### Your instructions
Please write out the material below exactly as given.

### Material for the task
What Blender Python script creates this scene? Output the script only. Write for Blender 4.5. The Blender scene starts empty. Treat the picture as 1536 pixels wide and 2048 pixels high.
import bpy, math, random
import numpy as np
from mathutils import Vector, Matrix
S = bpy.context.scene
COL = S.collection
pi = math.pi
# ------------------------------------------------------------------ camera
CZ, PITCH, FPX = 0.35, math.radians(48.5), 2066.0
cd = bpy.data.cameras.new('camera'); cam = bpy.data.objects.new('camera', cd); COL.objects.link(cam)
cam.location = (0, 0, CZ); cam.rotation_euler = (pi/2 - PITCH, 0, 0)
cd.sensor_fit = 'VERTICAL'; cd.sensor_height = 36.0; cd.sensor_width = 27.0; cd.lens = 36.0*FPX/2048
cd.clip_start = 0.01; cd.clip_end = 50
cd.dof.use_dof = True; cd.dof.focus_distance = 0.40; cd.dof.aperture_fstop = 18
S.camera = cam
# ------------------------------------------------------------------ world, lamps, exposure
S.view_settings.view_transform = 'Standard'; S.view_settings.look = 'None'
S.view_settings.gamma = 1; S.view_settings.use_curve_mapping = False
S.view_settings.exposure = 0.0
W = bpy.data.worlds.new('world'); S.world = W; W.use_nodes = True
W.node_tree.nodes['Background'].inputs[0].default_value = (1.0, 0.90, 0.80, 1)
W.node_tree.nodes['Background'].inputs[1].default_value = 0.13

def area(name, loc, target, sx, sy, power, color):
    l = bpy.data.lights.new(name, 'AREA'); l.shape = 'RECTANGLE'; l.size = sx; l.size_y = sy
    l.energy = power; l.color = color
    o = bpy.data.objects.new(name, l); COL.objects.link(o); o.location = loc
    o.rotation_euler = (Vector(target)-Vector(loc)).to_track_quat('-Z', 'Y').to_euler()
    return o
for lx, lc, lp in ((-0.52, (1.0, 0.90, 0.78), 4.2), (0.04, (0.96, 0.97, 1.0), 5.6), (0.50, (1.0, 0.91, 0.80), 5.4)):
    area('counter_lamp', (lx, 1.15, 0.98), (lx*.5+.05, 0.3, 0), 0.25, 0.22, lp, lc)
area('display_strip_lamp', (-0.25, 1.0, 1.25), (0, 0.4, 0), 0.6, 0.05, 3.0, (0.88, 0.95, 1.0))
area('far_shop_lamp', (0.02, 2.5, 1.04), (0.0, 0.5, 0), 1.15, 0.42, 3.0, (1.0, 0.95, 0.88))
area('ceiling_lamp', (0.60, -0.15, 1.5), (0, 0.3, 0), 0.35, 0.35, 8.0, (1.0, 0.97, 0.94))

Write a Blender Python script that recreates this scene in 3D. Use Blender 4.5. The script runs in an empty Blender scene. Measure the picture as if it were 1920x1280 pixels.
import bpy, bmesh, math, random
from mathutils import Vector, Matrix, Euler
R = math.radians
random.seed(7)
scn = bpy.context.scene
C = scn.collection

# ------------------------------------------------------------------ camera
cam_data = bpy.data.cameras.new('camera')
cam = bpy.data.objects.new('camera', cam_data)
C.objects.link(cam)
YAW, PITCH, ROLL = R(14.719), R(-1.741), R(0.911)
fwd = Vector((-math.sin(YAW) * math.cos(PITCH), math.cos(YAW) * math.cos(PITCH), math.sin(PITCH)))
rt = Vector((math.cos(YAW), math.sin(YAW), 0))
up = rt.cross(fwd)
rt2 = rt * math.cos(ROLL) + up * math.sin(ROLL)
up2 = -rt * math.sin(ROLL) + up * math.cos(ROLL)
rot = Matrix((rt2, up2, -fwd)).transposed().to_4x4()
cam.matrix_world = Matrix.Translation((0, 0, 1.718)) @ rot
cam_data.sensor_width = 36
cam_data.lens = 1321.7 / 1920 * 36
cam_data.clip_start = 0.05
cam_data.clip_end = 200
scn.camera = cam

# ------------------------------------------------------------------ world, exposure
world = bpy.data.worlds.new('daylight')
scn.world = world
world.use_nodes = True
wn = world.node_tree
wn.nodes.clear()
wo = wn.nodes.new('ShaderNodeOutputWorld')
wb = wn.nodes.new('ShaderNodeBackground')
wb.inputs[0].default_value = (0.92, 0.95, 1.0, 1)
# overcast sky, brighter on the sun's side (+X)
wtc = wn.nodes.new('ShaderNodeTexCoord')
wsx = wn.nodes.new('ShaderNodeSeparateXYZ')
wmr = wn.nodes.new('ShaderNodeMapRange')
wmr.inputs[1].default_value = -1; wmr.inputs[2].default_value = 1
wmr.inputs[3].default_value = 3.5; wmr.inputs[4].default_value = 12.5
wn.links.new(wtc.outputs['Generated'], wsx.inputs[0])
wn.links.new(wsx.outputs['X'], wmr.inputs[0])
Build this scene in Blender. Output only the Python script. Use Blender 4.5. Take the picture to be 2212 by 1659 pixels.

### Output for this task
What Blender Python script creates this scene? Output the script only. Write for Blender 4.5. The Blender scene starts empty. Treat the picture as 1536 pixels wide and 2048 pixels high.
import bpy, math, random
import numpy as np
from mathutils import Vector, Matrix
S = bpy.context.scene
COL = S.collection
pi = math.pi
# ------------------------------------------------------------------ camera
CZ, PITCH, FPX = 0.35, math.radians(48.5), 2066.0
cd = bpy.data.cameras.new('camera'); cam = bpy.data.objects.new('camera', cd); COL.objects.link(cam)
cam.location = (0, 0, CZ); cam.rotation_euler = (pi/2 - PITCH, 0, 0)
cd.sensor_fit = 'VERTICAL'; cd.sensor_height = 36.0; cd.sensor_width = 27.0; cd.lens = 36.0*FPX/2048
cd.clip_start = 0.01; cd.clip_end = 50
cd.dof.use_dof = True; cd.dof.focus_distance = 0.40; cd.dof.aperture_fstop = 18
S.camera = cam
# ------------------------------------------------------------------ world, lamps, exposure
S.view_settings.view_transform = 'Standard'; S.view_settings.look = 'None'
S.view_settings.gamma = 1; S.view_settings.use_curve_mapping = False
S.view_settings.exposure = 0.0
W = bpy.data.worlds.new('world'); S.world = W; W.use_nodes = True
W.node_tree.nodes['Background'].inputs[0].default_value = (1.0, 0.90, 0.80, 1)
W.node_tree.nodes['Background'].inputs[1].default_value = 0.13

def area(name, loc, target, sx, sy, power, color):
    l = bpy.data.lights.new(name, 'AREA'); l.shape = 'RECTANGLE'; l.size = sx; l.size_y = sy
    l.energy = power; l.color = color
    o = bpy.data.objects.new(name, l); COL.objects.link(o); o.location = loc
    o.rotation_euler = (Vector(target)-Vector(loc)).to_track_quat('-Z', 'Y').to_euler()
    return o
for lx, lc, lp in ((-0.52, (1.0, 0.90, 0.78), 4.2), (0.04, (0.96, 0.97, 1.0), 5.6), (0.50, (1.0, 0.91, 0.80), 5.4)):
    area('counter_lamp', (lx, 1.15, 0.98), (lx*.5+.05, 0.3, 0), 0.25, 0.22, lp, lc)
area('display_strip_lamp', (-0.25, 1.0, 1.25), (0, 0.4, 0), 0.6, 0.05, 3.0, (0.88, 0.95, 1.0))
area('far_shop_lamp', (0.02, 2.5, 1.04), (0.0, 0.5, 0), 1.15, 0.42, 3.0, (1.0, 0.95, 0.88))
area('ceiling_lamp', (0.60, -0.15, 1.5), (0, 0.3, 0), 0.35, 0.35, 8.0, (1.0, 0.97, 0.94))

Write a Blender Python script that recreates this scene in 3D. Use Blender 4.5. The script runs in an empty Blender scene. Measure the picture as if it were 1920x1280 pixels.
import bpy, bmesh, math, random
from mathutils import Vector, Matrix, Euler
R = math.radians
random.seed(7)
scn = bpy.context.scene
C = scn.collection

# ------------------------------------------------------------------ camera
cam_data = bpy.data.cameras.new('camera')
cam = bpy.data.objects.new('camera', cam_data)
C.objects.link(cam)
YAW, PITCH, ROLL = R(14.719), R(-1.741), R(0.911)
fwd = Vector((-math.sin(YAW) * math.cos(PITCH), math.cos(YAW) * math.cos(PITCH), math.sin(PITCH)))
rt = Vector((math.cos(YAW), math.sin(YAW), 0))
up = rt.cross(fwd)
rt2 = rt * math.cos(ROLL) + up * math.sin(ROLL)
up2 = -rt * math.sin(ROLL) + up * math.cos(ROLL)
rot = Matrix((rt2, up2, -fwd)).transposed().to_4x4()
cam.matrix_world = Matrix.Translation((0, 0, 1.718)) @ rot
cam_data.sensor_width = 36
cam_data.lens = 1321.7 / 1920 * 36
cam_data.clip_start = 0.05
cam_data.clip_end = 200
scn.camera = cam

# ------------------------------------------------------------------ world, exposure
world = bpy.data.worlds.new('daylight')
scn.world = world
world.use_nodes = True
wn = world.node_tree
wn.nodes.clear()
wo = wn.nodes.new('ShaderNodeOutputWorld')
wb = wn.nodes.new('ShaderNodeBackground')
wb.inputs[0].default_value = (0.92, 0.95, 1.0, 1)
# overcast sky, brighter on the sun's side (+X)
wtc = wn.nodes.new('ShaderNodeTexCoord')
wsx = wn.nodes.new('ShaderNodeSeparateXYZ')
wmr = wn.nodes.new('ShaderNodeMapRange')
wmr.inputs[1].default_value = -1; wmr.inputs[2].default_value = 1
wmr.inputs[3].default_value = 3.5; wmr.inputs[4].default_value = 12.5
wn.links.new(wtc.outputs['Generated'], wsx.inputs[0])
wn.links.new(wsx.outputs['X'], wmr.inputs[0])
Build this scene in Blender. Output only the Python script. Use Blender 4.5. Take the picture to be 2212 by 1659 pixels.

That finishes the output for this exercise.